Tuesday, 24 January 2017

"In a crisis, fend for yourselves"

I don't know what happened to the local "Neighbourhood Watch" group but it doesn't exist any more.
When they were first set up in this state a senior policeman, who knew the Senior Cat through their shared interest in conjuring, asked him if he would help with setting up a local group. The Senior Cat duly went ahead. They worked on it. He was involved for about fourteen or fifteen years. We have a rather nice plaque which was presented to the Senior Cat for his years of service.
When it reached a point where the Senior Cat felt he should pass the reins over to someone else another man took over. Unfortunately he was not well...and it was unfortunate because he was a lovely human being and did an excellent job. I helped in a vague sort of way with the newsletter and with delivering the newsletter. 
The Senior Cat stopped going to night meetings. I can't drive a car so I don't do night meetings either. I was also doing my own form of "neighbourhood watch" when I pedalled out. It's nothing fancy or onerous. I just observe. I know most people on my regular route to and from the local shopping centre and the library. With some of the older people I have a system where they can leave a tiny "flag" sticking out of their letter box and I know to look inside and pick up a prescription for the chemist or, once in a while, a plea for some milk or a box of tea bags if they have been ill. 
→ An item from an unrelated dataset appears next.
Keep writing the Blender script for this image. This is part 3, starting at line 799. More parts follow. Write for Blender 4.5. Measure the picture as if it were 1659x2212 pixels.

Not one person has ever abused the fact that, if I am going past, they can ask for that small amount of help. People say it is "good" of me but it isn't "good" at all. It is almost no extra effort. I know it might mean the difference between being able to stay safely at home or go out when you aren't feeling well.
There is someone around the corner who volunteers for the State Emergency Service. He can be called out any hour of the day or night when he's on duty. He's also a teacher and he's done a lot of it over the school holidays because we had some wild weather. He gave me a tired smile the other day and said he thought he was "welded to the chain saw". We both agreed there are people who ask for help who could do it themselves  but they never seem to be the older people. So many of them will wait. They "don't want to be a nuisance".
Both of us had nice little notes the other day. He had one in a shaky hand thanking him for what he had done to help and saying it meant they could afford to get a repair done and thus stay in their own home a while longer. I had one from someone who lives in another country. His father was alone here for some years. He had Meals on Wheels and someone came in once a fortnight to clean his little unit. I know the Home Library service went in and out. I dropped his multiple prescriptions into the chemist on many  occasions. His son said that the combined help he received let him go on living in his own little space. He wasn't a man to seek company and would have hated "aged care". His son actually said, "Dad would write and say how content he was and how the help he got let him be that way."
So this morning when I looked at the little headline in our state newspaper I thought,  "Yes, in a crisis, fend for yourselves - and damn well look out for your neighbours as well."